Botswana : 40th Anniversary of ICAO


Issue date: 08/10/1984



Avro 504K of South African Aerial Transport Company, registered G-EAFU (named The Rand Queen) in Great Britain. The Serial number H2383 is painted on the aircraft.


This aircraft was piloted by Major Allistair Miller, who had be granted the first airmail contract in June 1922 by the Resident Commissioner of the Bechuanaland Protectorate; with this Avro aircraft, he established the first regular fortnightly passenger service between the Rand and towns in Bechuanaland using Palapye Road airfield as pivotal point.



Westland Wessex Trimotor of Imperial Airways Ltd, registered G‑ABEG in United Kingdom.


Charismatic Chris Kock piloted this first tri-motored aircraft in service in Bechuanaland; this opened up the Northern parts of Bechuanaland between April 1934 and November 1935, being very popular with the hunting fraternity, and enabled administration officials to reach the furthermost corners of the country.

The aircraft G-ABEG was leased to Rhodesia and Nyasaland Airways (universally condensed to the euphonic "RANA", 1934) by Imperial Airways.



Junkers Ju 52/3m (with three engines) of South African Airways, registered ZS‑AJF (named The Earl of Caledon) in South Africa.


On 9 August 1937, the inaugural flight with this aircraft included the South African Minister of Foreign Affairs and the leader of the South African Dominion Party.
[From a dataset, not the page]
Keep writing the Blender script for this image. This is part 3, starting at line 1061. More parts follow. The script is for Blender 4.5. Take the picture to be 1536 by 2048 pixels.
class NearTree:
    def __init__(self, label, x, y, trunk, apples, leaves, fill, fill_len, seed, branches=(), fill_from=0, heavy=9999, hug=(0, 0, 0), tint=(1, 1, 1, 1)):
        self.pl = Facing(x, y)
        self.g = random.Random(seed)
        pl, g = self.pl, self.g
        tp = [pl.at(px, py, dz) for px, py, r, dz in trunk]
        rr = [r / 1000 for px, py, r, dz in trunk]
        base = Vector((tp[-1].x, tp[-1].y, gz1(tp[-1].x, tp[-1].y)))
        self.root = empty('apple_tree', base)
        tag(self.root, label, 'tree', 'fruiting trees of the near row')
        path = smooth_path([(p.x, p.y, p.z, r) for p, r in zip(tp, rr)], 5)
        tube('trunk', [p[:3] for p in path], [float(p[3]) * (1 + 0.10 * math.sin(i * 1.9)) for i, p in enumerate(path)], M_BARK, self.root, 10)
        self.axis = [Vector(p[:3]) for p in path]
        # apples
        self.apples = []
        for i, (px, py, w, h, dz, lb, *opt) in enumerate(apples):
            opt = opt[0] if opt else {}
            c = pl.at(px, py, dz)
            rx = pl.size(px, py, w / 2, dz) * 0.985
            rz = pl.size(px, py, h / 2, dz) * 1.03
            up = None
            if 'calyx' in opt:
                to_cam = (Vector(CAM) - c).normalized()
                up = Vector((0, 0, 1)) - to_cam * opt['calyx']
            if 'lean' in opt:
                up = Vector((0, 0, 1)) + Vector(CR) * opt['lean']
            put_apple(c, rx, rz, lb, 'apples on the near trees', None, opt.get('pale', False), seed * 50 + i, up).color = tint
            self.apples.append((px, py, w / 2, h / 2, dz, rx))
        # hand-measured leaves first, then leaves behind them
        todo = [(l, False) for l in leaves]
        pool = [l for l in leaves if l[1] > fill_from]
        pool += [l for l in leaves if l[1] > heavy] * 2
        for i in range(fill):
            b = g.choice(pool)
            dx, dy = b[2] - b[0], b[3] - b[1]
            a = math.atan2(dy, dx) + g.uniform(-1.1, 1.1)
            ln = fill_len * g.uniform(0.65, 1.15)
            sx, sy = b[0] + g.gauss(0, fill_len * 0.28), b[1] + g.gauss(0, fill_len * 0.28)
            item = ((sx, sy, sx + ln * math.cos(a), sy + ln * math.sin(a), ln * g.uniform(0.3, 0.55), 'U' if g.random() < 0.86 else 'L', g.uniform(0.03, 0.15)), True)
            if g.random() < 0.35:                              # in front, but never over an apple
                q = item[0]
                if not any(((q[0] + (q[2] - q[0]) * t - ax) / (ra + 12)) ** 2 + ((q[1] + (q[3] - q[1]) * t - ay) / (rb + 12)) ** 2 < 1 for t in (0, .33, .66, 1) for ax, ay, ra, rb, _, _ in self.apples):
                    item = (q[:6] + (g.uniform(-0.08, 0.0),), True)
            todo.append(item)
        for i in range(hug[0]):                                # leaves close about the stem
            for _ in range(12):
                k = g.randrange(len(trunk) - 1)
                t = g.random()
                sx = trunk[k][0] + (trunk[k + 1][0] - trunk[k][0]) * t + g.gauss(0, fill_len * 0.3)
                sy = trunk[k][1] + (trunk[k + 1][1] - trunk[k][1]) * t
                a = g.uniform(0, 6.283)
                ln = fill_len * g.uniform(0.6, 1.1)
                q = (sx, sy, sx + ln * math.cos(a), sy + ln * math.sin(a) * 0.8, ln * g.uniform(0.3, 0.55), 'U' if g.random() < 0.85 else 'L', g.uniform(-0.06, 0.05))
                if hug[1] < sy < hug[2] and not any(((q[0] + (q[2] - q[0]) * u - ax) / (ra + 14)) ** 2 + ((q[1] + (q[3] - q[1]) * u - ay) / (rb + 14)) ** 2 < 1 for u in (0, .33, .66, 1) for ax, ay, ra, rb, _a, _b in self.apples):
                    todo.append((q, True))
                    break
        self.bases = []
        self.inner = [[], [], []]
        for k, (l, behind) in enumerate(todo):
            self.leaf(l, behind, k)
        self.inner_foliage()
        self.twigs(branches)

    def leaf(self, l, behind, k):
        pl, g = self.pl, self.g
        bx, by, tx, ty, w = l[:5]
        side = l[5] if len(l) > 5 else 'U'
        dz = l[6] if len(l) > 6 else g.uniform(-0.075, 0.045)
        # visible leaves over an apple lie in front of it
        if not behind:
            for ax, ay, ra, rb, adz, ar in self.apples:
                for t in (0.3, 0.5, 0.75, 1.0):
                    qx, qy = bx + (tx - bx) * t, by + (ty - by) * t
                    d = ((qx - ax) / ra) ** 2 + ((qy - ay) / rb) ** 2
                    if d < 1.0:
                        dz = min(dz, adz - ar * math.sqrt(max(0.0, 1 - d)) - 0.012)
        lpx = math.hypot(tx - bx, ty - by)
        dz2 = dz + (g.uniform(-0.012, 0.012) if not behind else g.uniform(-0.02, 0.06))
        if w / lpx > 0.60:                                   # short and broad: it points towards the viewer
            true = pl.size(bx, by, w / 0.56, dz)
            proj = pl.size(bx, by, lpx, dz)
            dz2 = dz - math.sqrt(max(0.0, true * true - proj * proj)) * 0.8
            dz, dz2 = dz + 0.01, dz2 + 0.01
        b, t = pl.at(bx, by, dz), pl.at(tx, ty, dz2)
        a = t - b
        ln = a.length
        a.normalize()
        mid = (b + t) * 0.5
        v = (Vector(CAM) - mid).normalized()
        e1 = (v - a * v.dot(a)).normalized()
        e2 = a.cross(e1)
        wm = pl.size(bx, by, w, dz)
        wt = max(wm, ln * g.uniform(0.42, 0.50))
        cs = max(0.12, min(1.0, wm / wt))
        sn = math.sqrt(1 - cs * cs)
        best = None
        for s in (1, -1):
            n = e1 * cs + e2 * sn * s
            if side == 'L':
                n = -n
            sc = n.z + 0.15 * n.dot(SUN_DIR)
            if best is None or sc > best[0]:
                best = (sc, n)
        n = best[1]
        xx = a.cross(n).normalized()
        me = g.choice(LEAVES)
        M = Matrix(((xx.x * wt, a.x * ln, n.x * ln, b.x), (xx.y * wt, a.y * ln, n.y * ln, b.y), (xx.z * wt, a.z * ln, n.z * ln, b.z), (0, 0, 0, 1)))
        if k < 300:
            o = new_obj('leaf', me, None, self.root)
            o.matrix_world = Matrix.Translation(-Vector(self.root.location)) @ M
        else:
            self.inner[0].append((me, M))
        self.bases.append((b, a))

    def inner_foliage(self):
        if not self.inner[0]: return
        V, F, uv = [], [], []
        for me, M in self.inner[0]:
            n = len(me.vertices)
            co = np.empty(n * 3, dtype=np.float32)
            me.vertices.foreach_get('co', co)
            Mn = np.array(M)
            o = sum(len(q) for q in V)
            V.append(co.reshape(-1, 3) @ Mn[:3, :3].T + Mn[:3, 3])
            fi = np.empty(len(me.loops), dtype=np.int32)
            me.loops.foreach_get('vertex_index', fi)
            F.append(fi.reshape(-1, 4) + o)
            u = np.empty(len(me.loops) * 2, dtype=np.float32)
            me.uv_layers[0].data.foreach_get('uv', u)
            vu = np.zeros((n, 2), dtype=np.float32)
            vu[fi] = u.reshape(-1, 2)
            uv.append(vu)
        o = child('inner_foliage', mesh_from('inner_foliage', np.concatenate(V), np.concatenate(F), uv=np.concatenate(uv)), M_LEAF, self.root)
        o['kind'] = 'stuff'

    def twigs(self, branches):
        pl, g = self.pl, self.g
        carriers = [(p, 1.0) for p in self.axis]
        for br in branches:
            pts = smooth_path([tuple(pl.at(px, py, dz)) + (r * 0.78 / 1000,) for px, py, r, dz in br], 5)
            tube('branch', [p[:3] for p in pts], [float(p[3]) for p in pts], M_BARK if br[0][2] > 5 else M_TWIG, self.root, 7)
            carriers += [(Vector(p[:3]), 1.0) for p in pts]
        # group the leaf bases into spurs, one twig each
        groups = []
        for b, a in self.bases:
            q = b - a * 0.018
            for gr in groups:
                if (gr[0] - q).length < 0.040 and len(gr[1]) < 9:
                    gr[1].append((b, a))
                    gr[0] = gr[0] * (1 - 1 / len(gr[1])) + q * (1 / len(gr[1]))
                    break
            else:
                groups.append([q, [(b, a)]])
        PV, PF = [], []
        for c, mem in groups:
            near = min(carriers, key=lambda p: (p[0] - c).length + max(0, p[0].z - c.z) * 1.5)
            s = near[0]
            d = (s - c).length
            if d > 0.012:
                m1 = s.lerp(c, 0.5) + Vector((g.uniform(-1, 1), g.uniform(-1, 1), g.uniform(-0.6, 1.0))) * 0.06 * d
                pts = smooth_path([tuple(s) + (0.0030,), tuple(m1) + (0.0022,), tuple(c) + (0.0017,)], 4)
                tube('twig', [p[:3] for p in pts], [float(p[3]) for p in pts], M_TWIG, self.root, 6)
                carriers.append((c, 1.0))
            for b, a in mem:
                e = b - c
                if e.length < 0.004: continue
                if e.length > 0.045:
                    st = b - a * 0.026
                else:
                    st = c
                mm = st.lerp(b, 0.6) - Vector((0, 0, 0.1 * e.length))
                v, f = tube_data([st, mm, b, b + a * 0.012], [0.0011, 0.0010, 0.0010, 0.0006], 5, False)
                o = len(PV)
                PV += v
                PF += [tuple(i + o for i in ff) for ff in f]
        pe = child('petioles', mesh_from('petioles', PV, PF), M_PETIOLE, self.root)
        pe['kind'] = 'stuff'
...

The route was Rand Airport – Palapye Road – Maun – Gobabis – Windhoek; the regular service was continued at fortnightly intervals without a break until the outbreak of the Second World War. The Junkers 52 was the first aircraft fitted with a radio communication system in South Africa.



de Havilland D.H.89B Dominie (Dragon Rapide, originally known as "Dragon Six") of Imperial Airways, registered VP‑YCJ in Anguilla.


In 1935, this aircraft operated a regular fortnightly service on the route Bulawayo – Francistown – Palapye – Francistown. Over the years, no less than 12 Dragon Rapide aircraft covered part or all of the various routes; they were a well-known and welcome sight.



Douglas DC-3 C-47B Dakota of Wenela Rhodesia, registered VP‑YSM in Anguilla. Previously with registration number ZS-DHY in South Africa, it was used by Wenela Air Services.


With this aircraft, WENELA Air Services, based at Francistown Airport, carried thousands of mine workers from Shakawe, Maun, and Katima Mulilo to the railway at Francistown, where the passengers were on-routed to mines in South Africa. This company maintained a very efficient service for many years and their regular Douglas DC-3 and DC-4 flights also ensured that airfield maintenance and radio communication facilities were constantly improved.



Fokker F‑27-200 Friendship of Air Botswana, registered A2‑ADG in Botswana.


This Fokker aircraft used to be the flagship of Air Botswana and was used on both internal and international routes to South Africa, Zimbabwe and Zambia.


Gutter pairs.







Lower-left blocks of 4 stamps.




Lower-left blocks of 4 stamps, Cancelled to Order (CTO) at Francistown, with the date of issue printed in the lower margin. Francistown is the second largest city in Botswana.




Blocks of 4 stamps. Cancel at Gaborone, with the date of issue printed in the upper margin.




Strip of 3 stamps imperforate.


Official First Day Cover. The illustration, designed by Viera Larsson, commemorates the first operational day (8 October 1984) of Sir Seretse Khama International Airport, Gaborone, Botswana. Seretse Khama was the first president of Botswana (1966–1980), after the former Bechuanaland protectorate gained independence from Great Britain in 1966; his name means the clay that binds together.


Official First Day Cover autographed by Viera Larsson, designer of the stamps and the cachet.


Painting by Basil Smith, based on the 25-thebe stamp (de Havilland Dragon Six). Aircraft registration number: G-ACTT (de Havilland DH-89A Dragon Rapide) in Great Britain. Designer and Painter, Basil Smith was born in 1925 in Hove, Sussex, England. In the ICAO collection, another Smith’s painting can be found at the following link: Turks and Caicos Islands - 1985 - 40th Anniversary of ICAO.

Being the first British monarch to fly, King Edward VIII purchased in 1935 two Dragon Rapide biplane registered with the British civil markings G-ACTT and G-ADDD respectively. The actual aircraft were decorated externally in the scarlet and blue of the Brigade of Guards; the wings were silver.


Background : This stamp issue portrays some of the aircraft which played such a vital part in the development of flying in Botswana.